Extracted data entries:
--

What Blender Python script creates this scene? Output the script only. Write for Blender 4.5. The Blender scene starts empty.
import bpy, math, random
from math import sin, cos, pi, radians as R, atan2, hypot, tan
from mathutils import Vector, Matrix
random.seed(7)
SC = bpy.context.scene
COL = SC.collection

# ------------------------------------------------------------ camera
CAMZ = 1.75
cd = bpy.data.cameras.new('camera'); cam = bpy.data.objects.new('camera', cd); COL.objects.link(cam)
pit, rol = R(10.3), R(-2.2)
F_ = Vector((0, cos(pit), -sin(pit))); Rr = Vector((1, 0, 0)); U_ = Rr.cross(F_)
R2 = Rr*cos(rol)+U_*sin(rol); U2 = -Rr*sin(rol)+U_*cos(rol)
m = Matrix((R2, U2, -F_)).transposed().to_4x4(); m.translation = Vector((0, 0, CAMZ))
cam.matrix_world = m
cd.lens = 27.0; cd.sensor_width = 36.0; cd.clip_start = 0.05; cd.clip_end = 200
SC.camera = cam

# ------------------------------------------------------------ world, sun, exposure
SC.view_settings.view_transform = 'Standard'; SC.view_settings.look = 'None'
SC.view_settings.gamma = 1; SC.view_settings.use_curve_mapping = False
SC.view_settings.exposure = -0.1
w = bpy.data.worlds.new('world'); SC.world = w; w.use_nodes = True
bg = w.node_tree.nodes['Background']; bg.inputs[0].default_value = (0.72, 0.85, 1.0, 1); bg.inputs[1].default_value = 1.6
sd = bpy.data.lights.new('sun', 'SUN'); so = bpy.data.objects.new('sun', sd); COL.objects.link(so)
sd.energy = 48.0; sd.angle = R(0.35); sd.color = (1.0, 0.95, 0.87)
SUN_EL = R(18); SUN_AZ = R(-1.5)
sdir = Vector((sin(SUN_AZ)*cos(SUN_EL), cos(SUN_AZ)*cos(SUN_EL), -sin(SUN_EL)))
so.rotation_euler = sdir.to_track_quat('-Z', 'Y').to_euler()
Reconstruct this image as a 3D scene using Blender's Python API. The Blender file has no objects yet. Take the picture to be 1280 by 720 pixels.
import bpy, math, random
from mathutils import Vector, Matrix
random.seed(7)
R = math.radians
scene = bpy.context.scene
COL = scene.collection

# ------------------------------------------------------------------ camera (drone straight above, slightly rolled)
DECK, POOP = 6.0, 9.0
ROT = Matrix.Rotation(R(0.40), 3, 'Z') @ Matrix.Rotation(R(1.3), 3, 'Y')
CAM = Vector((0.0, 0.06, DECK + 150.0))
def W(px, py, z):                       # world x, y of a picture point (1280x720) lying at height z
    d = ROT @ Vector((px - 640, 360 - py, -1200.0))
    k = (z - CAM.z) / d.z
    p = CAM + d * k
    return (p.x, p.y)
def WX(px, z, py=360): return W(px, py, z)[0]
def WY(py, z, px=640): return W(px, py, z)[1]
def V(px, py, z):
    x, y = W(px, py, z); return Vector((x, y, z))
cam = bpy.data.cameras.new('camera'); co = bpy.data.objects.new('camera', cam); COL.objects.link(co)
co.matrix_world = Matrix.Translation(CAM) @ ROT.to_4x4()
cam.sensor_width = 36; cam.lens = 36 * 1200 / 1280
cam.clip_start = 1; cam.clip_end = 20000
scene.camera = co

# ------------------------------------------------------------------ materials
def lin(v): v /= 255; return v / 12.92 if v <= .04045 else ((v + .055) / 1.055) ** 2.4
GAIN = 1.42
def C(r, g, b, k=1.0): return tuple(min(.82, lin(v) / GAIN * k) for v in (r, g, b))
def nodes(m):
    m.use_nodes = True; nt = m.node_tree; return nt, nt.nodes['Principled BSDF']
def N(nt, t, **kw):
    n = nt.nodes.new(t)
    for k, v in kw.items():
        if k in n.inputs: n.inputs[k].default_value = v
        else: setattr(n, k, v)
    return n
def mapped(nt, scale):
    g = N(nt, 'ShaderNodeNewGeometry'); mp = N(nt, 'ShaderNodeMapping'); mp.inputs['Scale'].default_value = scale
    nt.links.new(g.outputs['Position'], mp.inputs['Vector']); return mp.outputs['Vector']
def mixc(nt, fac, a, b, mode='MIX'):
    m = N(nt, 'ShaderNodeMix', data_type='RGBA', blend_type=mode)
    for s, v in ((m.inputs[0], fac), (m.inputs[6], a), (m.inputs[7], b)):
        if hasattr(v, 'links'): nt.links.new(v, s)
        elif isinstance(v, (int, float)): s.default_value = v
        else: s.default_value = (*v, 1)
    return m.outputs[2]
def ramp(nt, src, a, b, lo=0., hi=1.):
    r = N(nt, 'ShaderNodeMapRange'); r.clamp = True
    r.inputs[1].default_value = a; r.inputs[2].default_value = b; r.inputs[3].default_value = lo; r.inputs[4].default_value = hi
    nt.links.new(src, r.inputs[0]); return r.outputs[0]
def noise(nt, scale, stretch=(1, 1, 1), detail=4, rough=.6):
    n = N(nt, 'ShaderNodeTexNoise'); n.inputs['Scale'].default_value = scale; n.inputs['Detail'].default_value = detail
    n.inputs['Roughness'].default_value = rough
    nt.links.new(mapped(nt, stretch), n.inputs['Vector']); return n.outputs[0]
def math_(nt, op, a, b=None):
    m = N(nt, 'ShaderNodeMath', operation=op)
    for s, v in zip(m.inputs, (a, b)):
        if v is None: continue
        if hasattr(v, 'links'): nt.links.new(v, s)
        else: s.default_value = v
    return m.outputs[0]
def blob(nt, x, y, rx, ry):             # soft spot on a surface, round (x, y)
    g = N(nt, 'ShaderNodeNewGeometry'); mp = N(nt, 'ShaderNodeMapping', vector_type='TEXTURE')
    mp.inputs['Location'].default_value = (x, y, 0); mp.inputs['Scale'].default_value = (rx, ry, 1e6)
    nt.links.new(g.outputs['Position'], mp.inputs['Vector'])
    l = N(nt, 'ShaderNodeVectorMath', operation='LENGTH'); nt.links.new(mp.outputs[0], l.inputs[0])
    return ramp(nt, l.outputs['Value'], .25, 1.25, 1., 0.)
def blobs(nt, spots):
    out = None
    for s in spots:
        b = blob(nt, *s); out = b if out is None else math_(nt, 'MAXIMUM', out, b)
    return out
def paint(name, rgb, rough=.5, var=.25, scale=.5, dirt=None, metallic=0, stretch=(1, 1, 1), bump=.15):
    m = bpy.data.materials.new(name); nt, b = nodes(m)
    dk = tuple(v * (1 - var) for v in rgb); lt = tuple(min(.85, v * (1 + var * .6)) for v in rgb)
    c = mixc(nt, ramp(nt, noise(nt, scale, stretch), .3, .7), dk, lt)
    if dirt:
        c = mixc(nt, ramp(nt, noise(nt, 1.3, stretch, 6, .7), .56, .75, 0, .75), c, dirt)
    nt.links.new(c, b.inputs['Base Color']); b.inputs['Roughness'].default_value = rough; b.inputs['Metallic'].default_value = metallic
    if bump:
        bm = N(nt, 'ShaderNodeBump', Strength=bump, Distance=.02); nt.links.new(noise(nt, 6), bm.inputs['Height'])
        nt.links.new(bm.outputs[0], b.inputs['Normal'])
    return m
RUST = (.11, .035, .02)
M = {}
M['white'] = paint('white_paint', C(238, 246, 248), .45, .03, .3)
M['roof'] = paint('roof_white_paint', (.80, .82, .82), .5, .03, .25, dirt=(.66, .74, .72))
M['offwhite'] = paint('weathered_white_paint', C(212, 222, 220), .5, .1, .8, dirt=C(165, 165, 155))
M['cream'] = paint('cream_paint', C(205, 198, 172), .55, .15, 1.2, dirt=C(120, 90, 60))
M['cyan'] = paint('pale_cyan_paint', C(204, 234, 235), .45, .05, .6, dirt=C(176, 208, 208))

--

- Written instruction: Your task is to print the whole listing again exactly.

- Full output:
What Blender Python script creates this scene? Output the script only. Write for Blender 4.5. The Blender scene starts empty.
import bpy, math, random
from math import sin, cos, pi, radians as R, atan2, hypot, tan
from mathutils import Vector, Matrix
random.seed(7)
SC = bpy.context.scene
COL = SC.collection

# ------------------------------------------------------------ camera
CAMZ = 1.75
cd = bpy.data.cameras.new('camera'); cam = bpy.data.objects.new('camera', cd); COL.objects.link(cam)
pit, rol = R(10.3), R(-2.2)
F_ = Vector((0, cos(pit), -sin(pit))); Rr = Vector((1, 0, 0)); U_ = Rr.cross(F_)
R2 = Rr*cos(rol)+U_*sin(rol); U2 = -Rr*sin(rol)+U_*cos(rol)
m = Matrix((R2, U2, -F_)).transposed().to_4x4(); m.translation = Vector((0, 0, CAMZ))
cam.matrix_world = m
cd.lens = 27.0; cd.sensor_width = 36.0; cd.clip_start = 0.05; cd.clip_end = 200
SC.camera = cam

# ------------------------------------------------------------ world, sun, exposure
SC.view_settings.view_transform = 'Standard'; SC.view_settings.look = 'None'
SC.view_settings.gamma = 1; SC.view_settings.use_curve_mapping = False
SC.view_settings.exposure = -0.1
w = bpy.data.worlds.new('world'); SC.world = w; w.use_nodes = True
bg = w.node_tree.nodes['Background']; bg.inputs[0].default_value = (0.72, 0.85, 1.0, 1); bg.inputs[1].default_value = 1.6
sd = bpy.data.lights.new('sun', 'SUN'); so = bpy.data.objects.new('sun', sd); COL.objects.link(so)
sd.energy = 48.0; sd.angle = R(0.35); sd.color = (1.0, 0.95, 0.87)
SUN_EL = R(18); SUN_AZ = R(-1.5)
sdir = Vector((sin(SUN_AZ)*cos(SUN_EL), cos(SUN_AZ)*cos(SUN_EL), -sin(SUN_EL)))
so.rotation_euler = sdir.to_track_quat('-Z', 'Y').to_euler()
Reconstruct this image as a 3D scene using Blender's Python API. The Blender file has no objects yet. Take the picture to be 1280 by 720 pixels.
import bpy, math, random
from mathutils import Vector, Matrix
random.seed(7)
R = math.radians
scene = bpy.context.scene
COL = scene.collection

# ------------------------------------------------------------------ camera (drone straight above, slightly rolled)
DECK, POOP = 6.0, 9.0
ROT = Matrix.Rotation(R(0.40), 3, 'Z') @ Matrix.Rotation(R(1.3), 3, 'Y')
CAM = Vector((0.0, 0.06, DECK + 150.0))
def W(px, py, z):                       # world x, y of a picture point (1280x720) lying at height z
    d = ROT @ Vector((px - 640, 360 - py, -1200.0))
    k = (z - CAM.z) / d.z
    p = CAM + d * k
    return (p.x, p.y)
def WX(px, z, py=360): return W(px, py, z)[0]
def WY(py, z, px=640): return W(px, py, z)[1]
def V(px, py, z):
    x, y = W(px, py, z); return Vector((x, y, z))
cam = bpy.data.cameras.new('camera'); co = bpy.data.objects.new('camera', cam); COL.objects.link(co)
co.matrix_world = Matrix.Translation(CAM) @ ROT.to_4x4()
cam.sensor_width = 36; cam.lens = 36 * 1200 / 1280
cam.clip_start = 1; cam.clip_end = 20000
scene.camera = co

# ------------------------------------------------------------------ materials
def lin(v): v /= 255; return v / 12.92 if v <= .04045 else ((v + .055) / 1.055) ** 2.4
GAIN = 1.42
def C(r, g, b, k=1.0): return tuple(min(.82, lin(v) / GAIN * k) for v in (r, g, b))
def nodes(m):
    m.use_nodes = True; nt = m.node_tree; return nt, nt.nodes['Principled BSDF']
def N(nt, t, **kw):
    n = nt.nodes.new(t)
    for k, v in kw.items():
        if k in n.inputs: n.inputs[k].default_value = v
        else: setattr(n, k, v)
    return n
def mapped(nt, scale):
    g = N(nt, 'ShaderNodeNewGeometry'); mp = N(nt, 'ShaderNodeMapping'); mp.inputs['Scale'].default_value = scale
    nt.links.new(g.outputs['Position'], mp.inputs['Vector']); return mp.outputs['Vector']
def mixc(nt, fac, a, b, mode='MIX'):
    m = N(nt, 'ShaderNodeMix', data_type='RGBA', blend_type=mode)
    for s, v in ((m.inputs[0], fac), (m.inputs[6], a), (m.inputs[7], b)):
        if hasattr(v, 'links'): nt.links.new(v, s)
        elif isinstance(v, (int, float)): s.default_value = v
        else: s.default_value = (*v, 1)
    return m.outputs[2]
def ramp(nt, src, a, b, lo=0., hi=1.):
    r = N(nt, 'ShaderNodeMapRange'); r.clamp = True
    r.inputs[1].default_value = a; r.inputs[2].default_value = b; r.inputs[3].default_value = lo; r.inputs[4].default_value = hi
    nt.links.new(src, r.inputs[0]); return r.outputs[0]
def noise(nt, scale, stretch=(1, 1, 1), detail=4, rough=.6):
    n = N(nt, 'ShaderNodeTexNoise'); n.inputs['Scale'].default_value = scale; n.inputs['Detail'].default_value = detail
    n.inputs['Roughness'].default_value = rough
    nt.links.new(mapped(nt, stretch), n.inputs['Vector']); return n.outputs[0]
def math_(nt, op, a, b=None):
    m = N(nt, 'ShaderNodeMath', operation=op)
    for s, v in zip(m.inputs, (a, b)):
        if v is None: continue
        if hasattr(v, 'links'): nt.links.new(v, s)
        else: s.default_value = v
    return m.outputs[0]
def blob(nt, x, y, rx, ry):             # soft spot on a surface, round (x, y)
    g = N(nt, 'ShaderNodeNewGeometry'); mp = N(nt, 'ShaderNodeMapping', vector_type='TEXTURE')
    mp.inputs['Location'].default_value = (x, y, 0); mp.inputs['Scale'].default_value = (rx, ry, 1e6)
    nt.links.new(g.outputs['Position'], mp.inputs['Vector'])
    l = N(nt, 'ShaderNodeVectorMath', operation='LENGTH'); nt.links.new(mp.outputs[0], l.inputs[0])
    return ramp(nt, l.outputs['Value'], .25, 1.25, 1., 0.)
def blobs(nt, spots):
    out = None
    for s in spots:
        b = blob(nt, *s); out = b if out is None else math_(nt, 'MAXIMUM', out, b)
    return out
def paint(name, rgb, rough=.5, var=.25, scale=.5, dirt=None, metallic=0, stretch=(1, 1, 1), bump=.15):
    m = bpy.data.materials.new(name); nt, b = nodes(m)
    dk = tuple(v * (1 - var) for v in rgb); lt = tuple(min(.85, v * (1 + var * .6)) for v in rgb)
    c = mixc(nt, ramp(nt, noise(nt, scale, stretch), .3, .7), dk, lt)
    if dirt:
        c = mixc(nt, ramp(nt, noise(nt, 1.3, stretch, 6, .7), .56, .75, 0, .75), c, dirt)
    nt.links.new(c, b.inputs['Base Color']); b.inputs['Roughness'].default_value = rough; b.inputs['Metallic'].default_value = metallic
    if bump:
        bm = N(nt, 'ShaderNodeBump', Strength=bump, Distance=.02); nt.links.new(noise(nt, 6), bm.inputs['Height'])
        nt.links.new(bm.outputs[0], b.inputs['Normal'])
    return m
RUST = (.11, .035, .02)
M = {}
M['white'] = paint('white_paint', C(238, 246, 248), .45, .03, .3)
M['roof'] = paint('roof_white_paint', (.80, .82, .82), .5, .03, .25, dirt=(.66, .74, .72))
M['offwhite'] = paint('weathered_white_paint', C(212, 222, 220), .5, .1, .8, dirt=C(165, 165, 155))
M['cream'] = paint('cream_paint', C(205, 198, 172), .55, .15, 1.2, dirt=C(120, 90, 60))
M['cyan'] = paint('pale_cyan_paint', C(204, 234, 235), .45, .05, .6, dirt=C(176, 208, 208))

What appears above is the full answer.